Saturday, August 9, 2025

Did two central bank meetings yesterday give us any more clarity on tariffs’ impact?

Inflation data in both countries, Shankar notes, is beginning to reflect the impact of tariffs. The United States has already seen an increase in goods inflation, though that has been offset by disinflation on the services side. The BoC’s current tariff scenario lays out the expectation of inflation at above three per cent. The uncertainty around these inflationary impacts, Shankar notes, have acted as drags on potential business investment and confidence, which can create downside risks to growth.

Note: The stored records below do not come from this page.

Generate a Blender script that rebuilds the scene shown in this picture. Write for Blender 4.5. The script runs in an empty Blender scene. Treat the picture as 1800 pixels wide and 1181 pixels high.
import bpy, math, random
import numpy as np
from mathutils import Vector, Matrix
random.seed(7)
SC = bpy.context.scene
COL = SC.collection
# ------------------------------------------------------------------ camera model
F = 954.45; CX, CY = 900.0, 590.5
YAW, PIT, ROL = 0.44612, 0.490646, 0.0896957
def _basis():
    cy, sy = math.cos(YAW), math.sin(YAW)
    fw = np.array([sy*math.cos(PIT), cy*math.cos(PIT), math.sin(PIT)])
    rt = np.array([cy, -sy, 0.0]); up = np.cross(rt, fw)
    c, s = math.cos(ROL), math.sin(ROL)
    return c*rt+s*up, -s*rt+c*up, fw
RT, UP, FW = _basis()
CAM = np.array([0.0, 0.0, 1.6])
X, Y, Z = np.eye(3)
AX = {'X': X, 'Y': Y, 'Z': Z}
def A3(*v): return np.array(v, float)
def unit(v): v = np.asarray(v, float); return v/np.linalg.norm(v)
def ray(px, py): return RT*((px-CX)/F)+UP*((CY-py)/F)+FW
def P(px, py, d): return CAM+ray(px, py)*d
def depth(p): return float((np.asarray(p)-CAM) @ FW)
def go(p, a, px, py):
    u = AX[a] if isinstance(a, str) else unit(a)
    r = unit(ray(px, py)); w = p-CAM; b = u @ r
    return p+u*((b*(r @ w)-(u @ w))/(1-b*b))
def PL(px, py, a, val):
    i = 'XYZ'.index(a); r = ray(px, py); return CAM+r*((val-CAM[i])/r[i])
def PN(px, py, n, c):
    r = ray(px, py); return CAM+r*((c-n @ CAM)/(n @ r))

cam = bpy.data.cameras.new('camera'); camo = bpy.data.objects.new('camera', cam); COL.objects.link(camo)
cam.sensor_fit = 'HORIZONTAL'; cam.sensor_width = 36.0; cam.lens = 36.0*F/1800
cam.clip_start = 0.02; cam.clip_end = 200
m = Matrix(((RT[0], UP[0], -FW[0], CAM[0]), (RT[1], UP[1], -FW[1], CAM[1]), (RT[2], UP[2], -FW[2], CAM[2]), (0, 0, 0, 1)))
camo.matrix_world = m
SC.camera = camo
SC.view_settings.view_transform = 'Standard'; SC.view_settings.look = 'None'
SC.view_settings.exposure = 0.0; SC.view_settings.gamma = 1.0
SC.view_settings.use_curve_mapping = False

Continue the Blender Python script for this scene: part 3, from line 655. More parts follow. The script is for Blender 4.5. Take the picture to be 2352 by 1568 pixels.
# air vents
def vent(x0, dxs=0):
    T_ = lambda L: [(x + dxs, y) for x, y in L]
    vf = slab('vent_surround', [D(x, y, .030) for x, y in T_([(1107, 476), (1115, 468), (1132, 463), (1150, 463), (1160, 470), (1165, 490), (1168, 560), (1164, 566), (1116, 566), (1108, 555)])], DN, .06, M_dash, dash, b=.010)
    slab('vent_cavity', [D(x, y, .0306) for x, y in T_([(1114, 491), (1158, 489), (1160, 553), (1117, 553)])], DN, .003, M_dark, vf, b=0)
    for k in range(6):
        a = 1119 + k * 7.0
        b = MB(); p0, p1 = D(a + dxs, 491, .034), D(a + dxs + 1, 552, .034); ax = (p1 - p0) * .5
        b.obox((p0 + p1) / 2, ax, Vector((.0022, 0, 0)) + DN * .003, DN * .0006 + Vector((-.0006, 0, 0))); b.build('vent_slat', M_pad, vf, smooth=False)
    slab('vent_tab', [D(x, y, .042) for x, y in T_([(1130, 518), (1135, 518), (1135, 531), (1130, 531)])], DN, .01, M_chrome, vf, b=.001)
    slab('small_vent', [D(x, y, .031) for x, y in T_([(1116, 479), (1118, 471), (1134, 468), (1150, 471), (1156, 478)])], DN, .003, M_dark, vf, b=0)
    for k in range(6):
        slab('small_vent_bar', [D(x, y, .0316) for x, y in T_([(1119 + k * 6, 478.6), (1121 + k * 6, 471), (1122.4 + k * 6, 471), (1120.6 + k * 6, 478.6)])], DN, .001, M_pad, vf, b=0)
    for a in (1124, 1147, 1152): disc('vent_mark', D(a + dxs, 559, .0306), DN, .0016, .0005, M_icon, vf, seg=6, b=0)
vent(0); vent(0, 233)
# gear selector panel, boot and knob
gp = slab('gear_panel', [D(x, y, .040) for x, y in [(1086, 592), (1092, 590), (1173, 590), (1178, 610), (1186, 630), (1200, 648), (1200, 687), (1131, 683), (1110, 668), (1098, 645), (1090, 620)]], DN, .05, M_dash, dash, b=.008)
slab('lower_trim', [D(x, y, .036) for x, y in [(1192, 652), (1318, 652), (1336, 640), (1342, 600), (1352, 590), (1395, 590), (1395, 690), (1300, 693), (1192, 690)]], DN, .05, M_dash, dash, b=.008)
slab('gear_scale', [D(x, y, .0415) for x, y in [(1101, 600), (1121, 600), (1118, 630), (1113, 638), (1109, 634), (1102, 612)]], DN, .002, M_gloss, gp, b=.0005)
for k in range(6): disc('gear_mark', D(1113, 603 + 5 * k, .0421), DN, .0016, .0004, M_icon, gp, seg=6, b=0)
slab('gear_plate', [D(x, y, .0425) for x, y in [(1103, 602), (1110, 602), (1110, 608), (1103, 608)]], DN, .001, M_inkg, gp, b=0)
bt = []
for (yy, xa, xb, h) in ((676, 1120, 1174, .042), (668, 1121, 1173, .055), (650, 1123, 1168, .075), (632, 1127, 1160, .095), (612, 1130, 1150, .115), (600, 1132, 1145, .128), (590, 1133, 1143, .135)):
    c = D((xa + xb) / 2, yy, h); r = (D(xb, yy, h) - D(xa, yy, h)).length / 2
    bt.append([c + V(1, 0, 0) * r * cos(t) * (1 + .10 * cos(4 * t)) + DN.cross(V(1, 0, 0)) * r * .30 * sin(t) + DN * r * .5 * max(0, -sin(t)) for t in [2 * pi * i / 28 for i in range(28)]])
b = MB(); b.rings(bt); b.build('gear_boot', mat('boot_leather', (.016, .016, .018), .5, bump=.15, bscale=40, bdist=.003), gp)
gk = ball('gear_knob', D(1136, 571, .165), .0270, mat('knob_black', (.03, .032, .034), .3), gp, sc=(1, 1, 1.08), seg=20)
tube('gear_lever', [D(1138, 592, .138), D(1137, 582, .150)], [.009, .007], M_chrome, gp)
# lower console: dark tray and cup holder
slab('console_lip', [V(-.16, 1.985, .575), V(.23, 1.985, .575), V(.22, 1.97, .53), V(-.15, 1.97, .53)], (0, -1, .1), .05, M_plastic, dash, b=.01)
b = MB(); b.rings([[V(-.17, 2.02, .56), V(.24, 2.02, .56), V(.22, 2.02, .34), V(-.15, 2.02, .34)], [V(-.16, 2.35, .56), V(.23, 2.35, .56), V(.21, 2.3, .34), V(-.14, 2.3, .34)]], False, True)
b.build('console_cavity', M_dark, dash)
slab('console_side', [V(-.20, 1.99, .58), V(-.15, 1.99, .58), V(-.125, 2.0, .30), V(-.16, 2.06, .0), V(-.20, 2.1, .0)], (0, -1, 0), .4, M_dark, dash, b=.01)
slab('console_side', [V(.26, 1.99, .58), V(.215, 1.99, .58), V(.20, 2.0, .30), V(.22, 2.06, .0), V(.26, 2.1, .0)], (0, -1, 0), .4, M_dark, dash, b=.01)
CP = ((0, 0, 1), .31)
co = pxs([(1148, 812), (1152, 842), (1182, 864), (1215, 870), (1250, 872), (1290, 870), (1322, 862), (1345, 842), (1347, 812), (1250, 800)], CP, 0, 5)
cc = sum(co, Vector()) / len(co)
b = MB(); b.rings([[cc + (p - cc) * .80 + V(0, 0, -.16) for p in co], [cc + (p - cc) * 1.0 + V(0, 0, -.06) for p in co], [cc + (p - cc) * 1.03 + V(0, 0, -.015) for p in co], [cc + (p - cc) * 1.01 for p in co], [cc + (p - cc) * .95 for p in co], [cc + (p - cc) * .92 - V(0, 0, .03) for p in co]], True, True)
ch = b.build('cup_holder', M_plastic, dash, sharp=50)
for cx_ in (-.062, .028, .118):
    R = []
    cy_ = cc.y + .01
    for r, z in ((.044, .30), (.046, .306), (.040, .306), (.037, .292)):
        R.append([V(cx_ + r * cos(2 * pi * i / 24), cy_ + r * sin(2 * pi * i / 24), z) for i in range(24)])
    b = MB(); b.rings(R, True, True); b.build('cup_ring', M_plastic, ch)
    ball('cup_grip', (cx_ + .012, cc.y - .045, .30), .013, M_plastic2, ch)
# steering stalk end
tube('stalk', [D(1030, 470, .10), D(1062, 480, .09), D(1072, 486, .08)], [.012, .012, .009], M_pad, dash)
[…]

Shankar notes that some of the goods inflation we’ve seen has come on slowly and has been influenced by the front-running of tariffs seen in Q1. That has allowed many firms to avoid passing on tariff-induced price increases to the extent they might have otherwise been required to. What has surprised Shankar as an economist is that both the Canadian and US economies have stayed relatively resilient despite the growth shocks presented by tariffs.

Trump’s rhetoric and Fed independence

Focusing on the US Federal Reserve, there has also been a great deal of noise from the White House leading up to this meeting, with President Trump explicitly calling for Fed Chair Jerome Powell to cut interest rates. There has been speculation that the President’s recent focus on the cost of renovations to a Fed building in Washington was a means of exerting political pressure on the Fed Chair.

Despite the noise surrounding the Fed decision, Shankar’s view is that the US Fed has retained its independence and data-dependence. He echoes Powell in denying that Trump’s political pressure impacted the decision to hold interest rates in any way.

Even the fact that two Fed Governors, Bowman and Waller, dissented at the Fed meeting and argued in favour of a 25 basis point cut, has been cited as a sign of the Fed’s independence. In the press conference following the announcement on Wednesday, Chair Powell noted that the dissent was the product of a clear and well-articulated argument put forward by those two governors, but that the majority decision was to hold rates steady. Shankar notes that despite the fact that this was the first instance of two governors dissenting in decades, the current lack of clarity and possible growth shocks that could emerge from tariff policy would open the door to more disagreement on the direction of Fed policy.